We can also interpret emptiness as a question. In this perspective, emptiness does not provide a simple response to our inquiries into the nature of existence but instead functions to reflect back the beliefs, assumptions, and preconceptions that underlie our desire to know the true nature of existence. Emptiness merely acts as an antidote to our delusions: our self-grasping mind supposes the existence of things and emptiness negates that existence, leaving us in the original groundless position of not knowing what exists. Rather than conveying new information or new realizations, emptiness simply mirrors ourself back to ourself thereby re-presenting our original doubts and desires. In this way, emptiness is asking all the big questions that we are seeking answers to: Who am i? What is the purpose of life? What is the true nature of existence? Thus, as a question, emptiness acts to confront and neutralize all our beliefs that we assume to be true answers – including the belief that emptiness is an answer.

Although both these perspectives can be beneficial, it seems to me that emptiness is most fundamentally a question that functions to oppose and break down all our dogmatic answers. It does not tell us anything about the world we live in but challenges all our assumptions about that world. This provocative and deconstructive nature of emptiness is what gives it vitality and makes it relevant to our spiritual development. By adopting a spiritual practice based on (the experience of) emptiness we commit ourself to facing and wrestling with all the complicated and profound questions that life presents. We humbly admit that there are no easy answers and that all conclusions are ultimately unreliable.
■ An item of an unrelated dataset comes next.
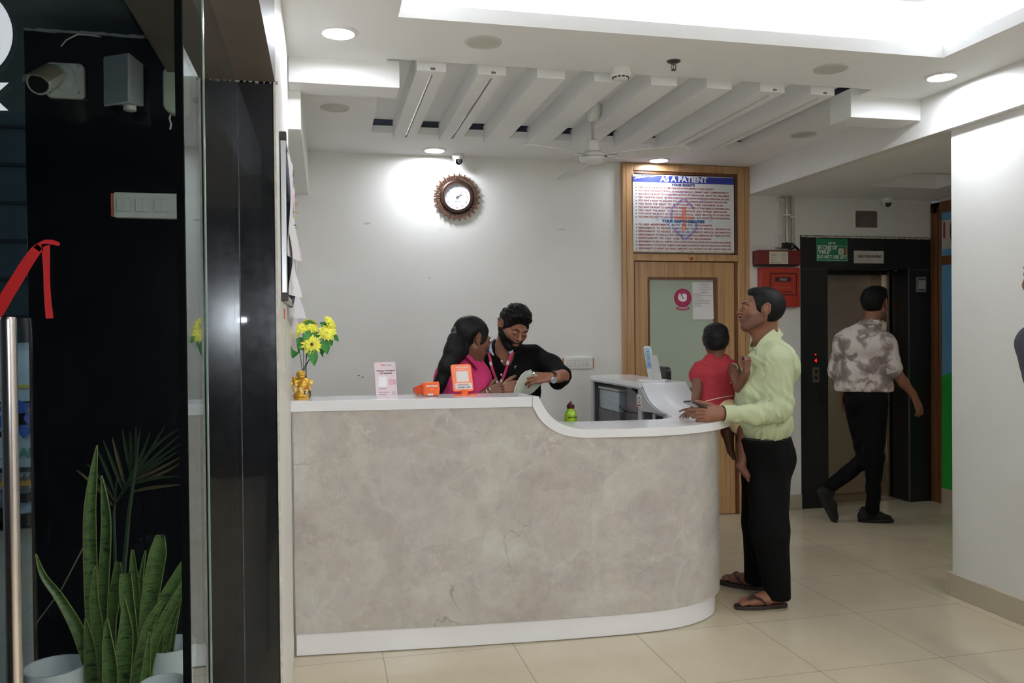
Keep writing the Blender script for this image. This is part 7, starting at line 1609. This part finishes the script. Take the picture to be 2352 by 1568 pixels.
for (x_, y_) in ((1152.5, 829), (1151.5, 860)):
    MB().lathe([(0, 0), (.006, 0), (.0055, .0025), (.003, .0018), (0, .0018)], track(A3(x_, y_, 4.63 if y_ < 840 else 4.635)+np.array([0, 0, 0]), (-.1, -1, .15)), 16).obj('button', MPAPER, so)
text('r', .035, frontal(A3(1184, 842, 4.64)[0], 4.64, A3(1184, 842, 4.64)[2]), MPAPER, 'chest_emblem', so)
MLAN = mat('magenta lanyard ribbon', (190, 28, 84), .5, var=.04)
ln_ = thing('lanyard', 'magenta lanyard with white printed blocks round the neck of the man in black', 'lanyard', A3(1148, 880, 4.6))
def ribbon(px_, w_, m, nm, par, Y_=4.615, off=0): 
    L_ = [A3(x_, y_, yy-off) for x_, y_, yy in px_]; rows = [[], []]
    for i, c_ in enumerate(L_):
        t_ = _n(L_[min(i+1, len(L_)-1)]-L_[max(i-1, 0)]); s_ = _n(np.cross(t_, (0, -1, 0))); rows[0].append(c_-s_*w_/2); rows[1].append(c_+s_*w_/2)
    return MB().grid(rows, thick=.0014).obj(nm, m, par, smooth=True)
pa = [(1122, 808, 4.64), (1126, 825, 4.625), (1130, 845, 4.62), (1136, 862, 4.625), (1142, 876, 4.63), (1148, 888, 4.63)]
pb_ = [(1177, 806, 4.62), (1171, 822, 4.62), (1165, 840, 4.625), (1159, 858, 4.63), (1152, 876, 4.63), (1146, 890, 4.63)]
ribbon(pa, .0145, MLAN, 'ribbon', ln_); ribbon(pb_, .0145, MLAN, 'ribbon', ln_)
for seg in ([(1126, 831, 4.615), (1128, 839, 4.612)], [(1139, 872, 4.62), (1143, 879, 4.62)], [(1167, 828, 4.615), (1165, 837, 4.615)], [(1152, 871, 4.62), (1149.5, 880, 4.62)]): 
    ribbon(seg, .0135, MPAPER, 'printed_block', ln_)
# booklet in the hands
MBK = mat('grey green printed page', (176, 184, 168), .6, var=.10, vs=14)
bk = thing('booklet', 'folded booklet with pale pages held by the man in black polo', 'booklet', A3(1205, 880, 4.42))
L0 = [(1181, 905), (1183, 893), (1189, 877), (1198, 862), (1208, 854), (1219, 851)]; R0_ = [(1219, 905), (1227, 899), (1236, 890), (1243, 883), (1247, 878), (1250, 872)]
rows = [[A3(l[0]+(r[0]-l[0])*u, l[1]+(r[1]-l[1])*u, 4.42-.05*math.sin(PI*u)*(i/5)+.03*u) for u in (0, .25, .5, .75, 1)] for i, (l, r) in enumerate(zip(L0, R0_))]
MB().grid(rows, thick=.003).obj('page', MBK, bk, smooth=True)
rows2 = [[Vector(rows[i][0])+Vector((-.001, -.006, .002)), Vector(rows[i][0])+Vector((.006, .002, .002))] for i in range(6)]
MB().grid(rows2, thick=.004).obj('white_page_edge', MPAPER, bk, smooth=True)
wt_ = thing('wristwatch', 'silver watch on black strap on the wrist of the man in black', 'watch', WLr)
wx_ = _n(A3(1292, 864, 4.50)-WLr)
for off, rr_, hh in ((.012, .034, .009), (-.008, .031, .003)):
    MB().lathe([(rr_-.003, -hh), (rr_, -hh), (rr_, hh), (rr_-.003, hh), (rr_-.003, -hh)], track(WLr+wx_*off, wx_), 32, caps=False).obj('watch_strap' if hh > .005 else 'thread_band', MBLACK, wt_, smooth=True)
MB().lathe([(0, 0), (.018, 0), (.019, .004), (.017, .008), (0, .008)], track(WLr+wx_*.012+np.array([.0, -.030, -.014]), (.1, -.9, -.35)), 28).obj('watch_case', mat('watch silver', (206, 214, 222), .2, .5), wt_, smooth=True)
tag(MB().lathe([(.0085, -.004), (.0115, -.004), (.0115, .004), (.0085, .004), (.0085, -.004)], track(A3(1225, 857, 4.36), (1, 0, 0)), 20, caps=False).obj('finger_ring', MCHROME), 'silver ring on the finger of the man in black polo', 'ring')
# ---------------------------------------------------------------- receptionist in pink
pk = thing('person', 'woman in pink top with long black ponytail turned to the man behind the desk', 'person', (.78, 4.47, 0))
FK = Fr(A3(1085, 778, 4.45), (.92, .36, -.22), (.10, 0, 1), 1.0)
hk = head_prims(FK, True)
wa = [cap(A3(1098, 920, 4.40), A3(1117, 903, 4.36), .032, .025, .02)]+hand_prims(A3(1118, 902, 4.36), (.9, 0, .32), (0, .5, .8), (-.1, -.9, .3), .86, (1.1, 1.2, 1.25, 1.3), .02, (.7, .6, -.4), .4)
body([(hk+[cap(A3(1082, 800, 4.44), A3(1072, 835, 4.46), .048, .055, .03)], .0026), (wa, .0024), ([cap(A3(1068, 855, 4.47), (.74, 4.47, .95), .05, .05, .03)], .012)], MSK2, pk)
face_bits(FK, pk, MSK2, female=True)
def kw(L): x, y, z = L[..., 0], L[..., 1], L[..., 2]; ear = np.where(np.abs(x) > .055, .022-np.sqrt((y+.010)**2+((z+.004)*.8)**2), -1); return np.maximum(np.maximum(-.044+.75*y-z, ear), -.085+1.75*y-z)
shell('hair', FK, hk[:3], .010, kw, MHAIR, pk, .003, 20, .0008, 160, extra=[FK.ell((0, -.02, .045), (.080, .100, .078), .02)])
pt = [FK(.0, -.100, .02), A3(1046, 782, 4.37), A3(1042, 806, 4.33), A3(1026, 842, 4.31), A3(1011, 880, 4.31), A3(1001, 925, 4.32)]
sdf('ponytail', chain(pt, [.024, .034, .042, .036, .026, .018], .045)+chain([A3(1064, 788, 4.40), A3(1060, 808, 4.39), A3(1048, 832, 4.36)], [.034, .032, .02], .03), .004, MHAIR, pk, noise=lambda P: .0010*fbm(P@np.diag([1, 1, .06]), 160, 3, 2))
sdf('hair_tie', [cap(FK(0, -.098, .022), FK(0, -.112, .018), .026, .026, .004)], .003, MBLACK, pk)
MPNK = mat('hot pink cotton', (184, 32, 94), .75, var=.05, vs=8, bump=.15, bs=500, bd=.0006)
pkz = [cap(A3(1040, 862, 4.44), A3(1090, 862, 4.50), .085, .080, .05), cap(A3(1072, 822, 4.46), A3(1034, 858, 4.42), .050, .060, .04), cap(A3(1074, 824, 4.46), A3(1096, 858, 4.50), .050, .056, .04), cap(A3(1038, 895, 4.43), A3(1090, 895, 4.48), .095, .09, .05), cap((.66, 4.45, .92), (.80, 4.47, .92), .11, .11, .06), cap((.66, 4.45, .92), (.66, 4.45, 1.15), .10, .09, .05), cap((.80, 4.47, .92), (.80, 4.47, 1.15), .10, .09, .05),
       cap(A3(1098, 862, 4.50), A3(1108, 905, 4.46), .056, .048, .03), cap(A3(1030, 865, 4.42), A3(1026, 910, 4.38), .058, .052, .03), cap(A3(1108, 905, 4.46), A3(1108, 915, 4.42), .045, .042, .02)]
pkz.append(cap(A3(1070, 818, 4.47), A3(1086, 832, 4.49), .052, .05, .02))
so = sdf('pink_top', pkz, .005, MPNK, pk, noise=lambda P: .0035*fbm(P, 17, 25, 3))
strip([[A3(1057, 806, 4.42), A3(1064, 806, 4.40), A3(1075, 813, 4.385), A3(1087, 826, 4.39), A3(1097, 842, 4.41)], [A3(1054, 813, 4.40), A3(1062, 815, 4.375), A3(1074, 822, 4.36), A3(1086, 834, 4.37), A3(1096, 850, 4.39)]], .003, MPNK, 'collar', so)
for k in range(2): 
    tag(MB().lathe([(.029, -.0016), (.0315, -.0016), (.0315, .0016), (.029, .0016), (.029, -.0016)], track(A3(1118+7*k, 902-5*k, 4.36), (.9, 0, .4)), 28, caps=False).obj('bangle', MCHROME, smooth=True), ('thin silver bangle nearer the elbow of the woman in pink', 'thin silver bangle nearer the hand of the woman in pink')[k], 'bangle')
# ---------------------------------------------------------------- person at the right edge
pe = thing('person', 'person in dark grey shirt cut off by the right edge of the photo', 'person', (2.6, 2.4, 0))
FE = Fr(A3(2417, 640, 2.45), (.2, .98, 0), (0, 0, 1), 1.02)
he = head_prims(FE); Sx = A3(2384, 790, 2.45); cxE = FE.o[0]
ce = A3(2440, 700, 2.45)[0]; sh = 1.40
lsh, rsh = np.array([Sx[0]+.0, 2.45, Sx[2]]), np.array([Sx[0]+.36, 2.47, Sx[2]]); mid_ = (lsh+rsh)/2
hnd1 = hand_prims(lsh+np.array([.08, -.02, -.54]), (0.1, .1, -1), (0, 1, 0), (-1, 0, 0), 1.0, (.3, .35, .4, .45)); hnd2 = hand_prims(rsh+np.array([-.0, -.02, -.54]), (0, .1, -1), (0, 1, 0), (1, 0, 0), 1.0, (.3, .35, .4, .45))
body([(he+[cap(FE(0, -.02, -.06), mid_+np.array([0, 0, .03]), .058, .066, .03)], .003), ([cap(lsh+np.array([.06, 0, -.28]), lsh+np.array([.08, -.02, -.54]), .04, .026, .02)]+hnd1, .003), ([cap(rsh+np.array([-.02, 0, -.28]), rsh+np.array([0, -.02, -.54]), .04, .026, .02)]+hnd2, .003)], MSK1, pe)
shell('hair', FE, he[:3], .012, hair_keep, MHAIR, pe, .0035, 31, .004, 110, extra=[FE.ell((0, .0, .07), (.078, .09, .055), .02)])
MGSH = mat('charcoal grey shirt', (66, 66, 76), .8, var=.05, vs=6)
sdf('shirt', [cap(lsh+np.array([.09, 0, -.08]), rsh+np.array([-.09, 0, -.08]), .115, .115, .04), cap(lsh+np.array([.115, 0, -.30]), rsh+np.array([-.115, 0, -.30]), .11, .11, .06), cap(lsh+np.array([.12, 0, -.52]), rsh+np.array([-.12, 0, -.52]), .115, .115, .06), cap(mid_+np.array([0, 0, .03]), lsh, .065, .062, .05), cap(mid_+np.array([0, 0, .03]), rsh, .065, .062, .05),
     cap(lsh, lsh+np.array([.06, 0, -.28]), .066, .055, .03), cap(rsh, rsh+np.array([-.02, 0, -.28]), .066, .055, .03)], .006, MGSH, pe, noise=lambda P: .003*fbm(P, 14, 3, 3))
hz0 = lsh[2]-.56; mid_ = mid_+np.array([.02, 0, 0])
sdf('trousers', [cap((mid_[0]-.08, 2.46, hz0), (mid_[0]+.08, 2.46, hz0), .115, .115, .04), cap((mid_[0]-.09, 2.46, hz0-.05), (mid_[0]-.10, 2.46, .42), .10, .075, .03), cap((mid_[0]-.10, 2.46, .42), (mid_[0]-.10, 2.46, .07), .074, .058, .03), cap((mid_[0]+.09, 2.46, hz0-.05), (mid_[0]+.10, 2.46, .42), .10, .075, .03), cap((mid_[0]+.10, 2.46, .42), (mid_[0]+.10, 2.46, .07), .074, .058, .03)], .008, MTRB, pe, noise=lambda P: .004*fbm(P, 12, 3, 3))
for s_ in (-1, 1): sdf('shoe', [cap((mid_[0]+s_*.10, 2.42, .045), (mid_[0]+s_*.11, 2.60, .038), .042, .036, .02)], .005, MSHOE, pe, post=lambda D, P: np.maximum(D, -P[..., 2]+.001))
This is why a dogmatic belief in emptiness is such a betrayal to its spirit. By allowing ourselves to accept ‘emptiness’ as an answer to all the wonderful questions of life, we assume that all the great questions have been resolved, which in turn makes us spiritually complacent. We reify emptiness as a concept and proceed to believe in it instead of experiencing it. This causes our spiritual practice to degenerate from a method of directly engaging with life to a form of worship that idolizes direct experience as a distant and abstract ideal.

We can reinvigorate our spiritual practice by approaching emptiness as a question that is constantly probing our subconscious beliefs and forcing us to face life with an open and receptive mind, free from preconception and prejudice. Emptiness is not telling us who we really are, it is asking us who we really are – and it will never stop asking. The only convincing way to answer the question of emptiness is through action. In the end, our understanding of emptiness is demonstrated by who we are and what we do, not by the doctrines we adhere to.

3 comments:

Christopher said...

How can emptiness ask us who we really are when our ultimate nature *is* emptiness? Emptiness is neither a question nor an answer, neither is it being nor non-being.

Phil said...

If we say that emptiness is neither an answer nor a question, and neither being nor non-being, doesn't that beg the question of what emptiness is? Doesn't that paradox of a thing that is nothing confront us with an existential question in the same way that life does?

MikeDoe said...

Emptiness has no inherrent existence.

Who is it that experiences this emptiness?